A cada voto a máquina emite um recibo, ou seja, um pedaço de papel onde o eleitor pode verificar se o seu voto é igual ao registrado pela máquina.
Este recibo é então depositado em uma urna.
Assim, por um lado, cada máquina registra os votos, que são enviados aos centros de totalização de Caracas e, por outro, cada máquina possui uma urna onde são depositados os mesmos votos em papel.
Amoroso afirmou que houve um ataque “terrorista” que atrasou a transmissão dos dados, levantando dúvidas face às denúncias da oposição. Ele disse que pedirá ao Ministério Público uma investigação.
Maduro ecoou essas afirmações.
“A Venezuela sofreu um ataque durante a noite. Uma invasão massiva do sistema de transmissão do Conselho Nacional Eleitoral porque os demônios não queriam que os votos fossem totalizados e o boletim oficial fosse divulgado”, disse o presidente.
Eugenio Martínez, jornalista venezuelano e especialista em sistema eleitoral, falou em entrevista à BBC Mundo, serviço espanhol da BBC, sobre a dificuldade de hackear as 30 mil máquinas da CNE.
“As máquinas não transmitem dados pela internet, mas sim por linhas telefônicas criptografadas.
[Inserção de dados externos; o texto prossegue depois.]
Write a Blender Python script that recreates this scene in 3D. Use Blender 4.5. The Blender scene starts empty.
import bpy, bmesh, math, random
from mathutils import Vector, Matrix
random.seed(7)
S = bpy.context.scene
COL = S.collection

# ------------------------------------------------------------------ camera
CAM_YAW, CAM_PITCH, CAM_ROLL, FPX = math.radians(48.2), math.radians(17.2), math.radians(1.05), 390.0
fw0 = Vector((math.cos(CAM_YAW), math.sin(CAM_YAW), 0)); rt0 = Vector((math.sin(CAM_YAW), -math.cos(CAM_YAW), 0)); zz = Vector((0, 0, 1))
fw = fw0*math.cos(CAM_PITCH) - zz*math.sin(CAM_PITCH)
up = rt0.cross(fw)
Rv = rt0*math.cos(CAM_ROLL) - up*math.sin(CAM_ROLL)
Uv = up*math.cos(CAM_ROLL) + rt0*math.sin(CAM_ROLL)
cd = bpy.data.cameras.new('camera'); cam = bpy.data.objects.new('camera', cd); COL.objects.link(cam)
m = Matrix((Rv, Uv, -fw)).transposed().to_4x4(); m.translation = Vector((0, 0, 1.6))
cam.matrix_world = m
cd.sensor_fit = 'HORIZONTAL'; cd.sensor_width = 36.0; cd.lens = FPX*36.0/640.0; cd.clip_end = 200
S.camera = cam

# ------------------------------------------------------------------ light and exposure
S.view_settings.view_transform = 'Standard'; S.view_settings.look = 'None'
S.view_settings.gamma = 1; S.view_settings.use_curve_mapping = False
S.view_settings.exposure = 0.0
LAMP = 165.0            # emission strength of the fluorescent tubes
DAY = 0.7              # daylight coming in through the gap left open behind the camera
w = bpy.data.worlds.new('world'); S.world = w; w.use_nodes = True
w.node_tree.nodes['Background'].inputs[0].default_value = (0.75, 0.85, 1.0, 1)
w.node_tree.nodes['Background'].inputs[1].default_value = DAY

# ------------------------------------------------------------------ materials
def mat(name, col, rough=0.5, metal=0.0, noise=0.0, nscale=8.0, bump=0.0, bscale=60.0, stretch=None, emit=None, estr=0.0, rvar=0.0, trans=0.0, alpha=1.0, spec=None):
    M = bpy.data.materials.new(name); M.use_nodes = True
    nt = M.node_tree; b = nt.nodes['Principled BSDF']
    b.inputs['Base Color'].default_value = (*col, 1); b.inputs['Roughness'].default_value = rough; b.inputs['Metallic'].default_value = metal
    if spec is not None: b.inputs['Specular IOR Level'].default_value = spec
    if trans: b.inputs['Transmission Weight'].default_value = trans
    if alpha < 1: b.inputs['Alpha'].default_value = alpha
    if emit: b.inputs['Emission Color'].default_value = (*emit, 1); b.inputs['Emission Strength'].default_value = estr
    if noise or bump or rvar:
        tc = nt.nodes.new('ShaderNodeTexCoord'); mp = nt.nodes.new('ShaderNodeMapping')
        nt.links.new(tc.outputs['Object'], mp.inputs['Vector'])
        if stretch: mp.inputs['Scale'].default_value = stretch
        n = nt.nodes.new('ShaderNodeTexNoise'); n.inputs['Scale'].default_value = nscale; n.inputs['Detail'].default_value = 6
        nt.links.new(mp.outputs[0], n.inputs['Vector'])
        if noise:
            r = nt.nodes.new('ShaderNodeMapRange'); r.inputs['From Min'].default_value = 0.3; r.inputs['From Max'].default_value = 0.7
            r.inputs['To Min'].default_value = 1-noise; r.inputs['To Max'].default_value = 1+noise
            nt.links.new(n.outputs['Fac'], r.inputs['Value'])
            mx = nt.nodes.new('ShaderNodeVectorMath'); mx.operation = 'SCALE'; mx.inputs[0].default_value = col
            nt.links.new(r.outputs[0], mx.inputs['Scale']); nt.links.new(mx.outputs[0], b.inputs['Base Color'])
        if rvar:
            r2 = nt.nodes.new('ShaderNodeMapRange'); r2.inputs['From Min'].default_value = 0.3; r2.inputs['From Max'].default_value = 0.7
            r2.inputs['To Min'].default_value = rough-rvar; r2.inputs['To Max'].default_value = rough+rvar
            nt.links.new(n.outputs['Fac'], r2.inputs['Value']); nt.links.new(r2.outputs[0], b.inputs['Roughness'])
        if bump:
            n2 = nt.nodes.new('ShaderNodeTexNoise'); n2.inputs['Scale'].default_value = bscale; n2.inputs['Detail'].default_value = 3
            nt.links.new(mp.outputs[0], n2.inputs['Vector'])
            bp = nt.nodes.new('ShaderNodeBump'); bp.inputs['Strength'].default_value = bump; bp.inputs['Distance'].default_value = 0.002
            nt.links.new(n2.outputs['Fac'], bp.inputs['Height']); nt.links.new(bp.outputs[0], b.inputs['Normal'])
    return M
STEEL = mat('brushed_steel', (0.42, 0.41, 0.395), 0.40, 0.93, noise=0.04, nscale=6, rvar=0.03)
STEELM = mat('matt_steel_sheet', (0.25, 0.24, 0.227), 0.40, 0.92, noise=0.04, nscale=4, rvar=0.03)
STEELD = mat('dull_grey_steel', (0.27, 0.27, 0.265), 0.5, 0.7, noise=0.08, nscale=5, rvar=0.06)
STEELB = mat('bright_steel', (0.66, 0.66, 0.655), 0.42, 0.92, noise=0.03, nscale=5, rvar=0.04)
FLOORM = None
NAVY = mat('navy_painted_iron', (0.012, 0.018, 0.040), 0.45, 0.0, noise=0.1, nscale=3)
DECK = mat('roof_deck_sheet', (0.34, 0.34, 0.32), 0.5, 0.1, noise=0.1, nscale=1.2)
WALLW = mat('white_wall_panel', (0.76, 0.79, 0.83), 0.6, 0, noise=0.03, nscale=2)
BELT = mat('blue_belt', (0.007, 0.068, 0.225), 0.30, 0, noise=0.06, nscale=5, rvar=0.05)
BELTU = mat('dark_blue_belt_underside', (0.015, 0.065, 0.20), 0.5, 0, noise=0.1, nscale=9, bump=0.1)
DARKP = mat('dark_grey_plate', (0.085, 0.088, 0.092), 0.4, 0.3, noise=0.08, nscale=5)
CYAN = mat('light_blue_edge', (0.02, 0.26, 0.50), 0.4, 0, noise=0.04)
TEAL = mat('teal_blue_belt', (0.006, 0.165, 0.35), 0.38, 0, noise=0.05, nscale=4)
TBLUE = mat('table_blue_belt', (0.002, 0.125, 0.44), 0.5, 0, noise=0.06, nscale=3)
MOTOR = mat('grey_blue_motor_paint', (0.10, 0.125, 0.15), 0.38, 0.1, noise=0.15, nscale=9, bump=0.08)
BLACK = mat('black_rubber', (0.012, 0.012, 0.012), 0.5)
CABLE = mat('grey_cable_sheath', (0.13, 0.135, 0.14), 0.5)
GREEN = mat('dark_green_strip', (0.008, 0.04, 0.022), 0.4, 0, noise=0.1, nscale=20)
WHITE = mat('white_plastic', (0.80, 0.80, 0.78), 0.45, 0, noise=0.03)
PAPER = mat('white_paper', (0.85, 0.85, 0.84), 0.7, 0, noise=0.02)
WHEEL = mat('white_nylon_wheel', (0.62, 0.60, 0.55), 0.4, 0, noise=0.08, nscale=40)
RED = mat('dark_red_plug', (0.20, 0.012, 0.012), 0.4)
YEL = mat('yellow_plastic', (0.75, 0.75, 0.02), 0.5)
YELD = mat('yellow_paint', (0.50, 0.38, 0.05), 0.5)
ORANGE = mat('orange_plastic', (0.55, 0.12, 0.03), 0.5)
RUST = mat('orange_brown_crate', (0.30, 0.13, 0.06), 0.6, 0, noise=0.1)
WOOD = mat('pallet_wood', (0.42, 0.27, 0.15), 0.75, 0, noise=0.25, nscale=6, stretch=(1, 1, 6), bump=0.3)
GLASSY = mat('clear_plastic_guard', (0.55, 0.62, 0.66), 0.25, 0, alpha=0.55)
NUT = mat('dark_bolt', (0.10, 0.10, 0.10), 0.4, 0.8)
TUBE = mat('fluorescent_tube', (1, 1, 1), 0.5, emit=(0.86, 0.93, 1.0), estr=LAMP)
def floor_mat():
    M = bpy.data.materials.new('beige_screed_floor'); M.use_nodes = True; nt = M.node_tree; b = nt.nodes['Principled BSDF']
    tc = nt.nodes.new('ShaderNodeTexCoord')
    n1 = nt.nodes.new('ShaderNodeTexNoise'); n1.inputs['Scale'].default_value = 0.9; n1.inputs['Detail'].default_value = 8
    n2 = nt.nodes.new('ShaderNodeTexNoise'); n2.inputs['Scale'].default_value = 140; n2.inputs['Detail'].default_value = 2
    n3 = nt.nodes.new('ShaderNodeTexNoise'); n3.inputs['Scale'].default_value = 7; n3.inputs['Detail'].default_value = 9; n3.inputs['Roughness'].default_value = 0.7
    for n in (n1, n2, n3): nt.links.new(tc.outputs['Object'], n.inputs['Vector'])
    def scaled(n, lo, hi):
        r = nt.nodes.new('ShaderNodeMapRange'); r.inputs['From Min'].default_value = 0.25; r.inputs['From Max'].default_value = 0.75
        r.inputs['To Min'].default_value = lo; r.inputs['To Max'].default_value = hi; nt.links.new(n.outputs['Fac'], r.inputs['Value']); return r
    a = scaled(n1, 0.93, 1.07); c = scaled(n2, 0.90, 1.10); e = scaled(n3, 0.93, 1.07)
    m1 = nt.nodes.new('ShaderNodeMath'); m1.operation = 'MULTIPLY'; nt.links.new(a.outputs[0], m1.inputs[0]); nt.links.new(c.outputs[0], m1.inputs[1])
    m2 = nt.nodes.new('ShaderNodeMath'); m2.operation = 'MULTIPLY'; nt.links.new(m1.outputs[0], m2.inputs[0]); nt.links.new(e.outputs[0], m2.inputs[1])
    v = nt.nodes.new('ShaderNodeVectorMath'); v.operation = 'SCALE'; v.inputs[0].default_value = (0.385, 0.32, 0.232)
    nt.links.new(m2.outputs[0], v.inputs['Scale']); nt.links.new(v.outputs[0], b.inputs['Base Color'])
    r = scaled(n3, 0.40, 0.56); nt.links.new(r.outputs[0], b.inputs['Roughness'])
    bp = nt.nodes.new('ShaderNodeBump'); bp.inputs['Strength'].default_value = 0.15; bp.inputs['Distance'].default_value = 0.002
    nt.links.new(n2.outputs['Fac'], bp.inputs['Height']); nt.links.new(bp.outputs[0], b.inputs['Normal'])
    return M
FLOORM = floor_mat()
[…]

Portanto, na prática, para fazer um hack dessa natureza é preciso hackear linha por linha, máquina por máquina”, disse.
Além da transmissão, ao final do dia eleitoral, cada máquina imprime um relatório de apuração com todos os votos registrados.
Também são realizadas auditorias em pelo menos 50% dos centros eleitorais para verificar se os votos lançados nas urnas correspondem ao que foi registrado eletronicamente pela máquina.
Neste contexto, os especialistas salientam que o acesso às atas é fundamental para corroborar a informação divulgada.
Acesso aos minutos
Nos dias que antecederam as eleições, houve duas coisas que analistas e cientistas políticos consideraram essenciais para que a oposição conseguisse bons resultados: primeiro, mobilizar um número suficiente de eleitores; segundo, garantir testemunhas de mesa suficientes para auditar o processo de votação.
Foi repetido repetidamente que as testemunhas de mesa eram essenciais.
Por que? Não só para acompanhar e garantir que não ocorreram irregularidades durante a corrida eleitoral, mas também para ter acesso à ata final de contagem, essencial para a auditoria do resultado.
Cada testemunha da tabela representa um registro que pode ser solicitado e, portanto, auditado.
Inicialmente, a oposição havia informado que teve acesso a apenas 40% das atas.
Carmen Beatriz Fernández, professora de Comunicação Política da Universidade de Navarra e CEO da DataestrategIA, afirma que “os números fornecidos pela CNE não suportam uma divulgação detalhada dos dados, que é um padrão nas eleições venezuelanas”.
Geoff Ramsey, membro sénior do Atlantic Council e especialista na Venezuela, disse que “se o governo não apoiar os resultados com dados, Maduro enfrentará o maior teste de lealdade que teve em anos”.
Para isso, nos próximos dias, a CNE deverá publicar dados eleitorais detalhados por tabela, município e estado, algo que, por exemplo, não foi feito no último referendo sobre Essequibo, realizado em dezembro passado.
‘Irregularidades’
A falta de acesso imediato às actas é o principal problema que a oposição enfrenta ao tentar contestar os dados fornecidos pela CNE.
No entanto, Eugenio Martínez aponta outras irregularidades.
“Faltou informação e critérios claros. Quando o processo eleitoral terminou, a CNE nunca anunciou que o tinha concluído. Também não publicou relatórios sobre as mesas montadas ou a presença de pessoal técnico”, afirma.
Além disso, embora houvesse técnicos da oposição credenciados nas salas de totalização, não havia acesso de representantes políticos da oposição à CNE.
“É uma situação que não ocorria no passado. Se perder representação política junto à CNE, não pode fazer reclamação”, destaca Martínez.
Isto tornará o processo de contestação das eleições na Venezuela mais complicado. Para isso será necessário aguardar o anúncio oficial do vencedor. Depois disso, no prazo de 20 dias, é possível interpor recurso à CNE.
Depois de passar pela CNE, é possível recorrer à Sala Eleitoral do Supremo Tribunal de Justiça para pedir a nulidade da eleição.
Por fim, há o recurso de revisão perante a Câmara Constitucional.
Tanto a CNE como o Judiciário são formados por pessoas alinhadas ao chavismo.
“Entramos agora numa dinâmica muito mais desordenada e imprevisível”, afirma Carmen Beatriz Fernández.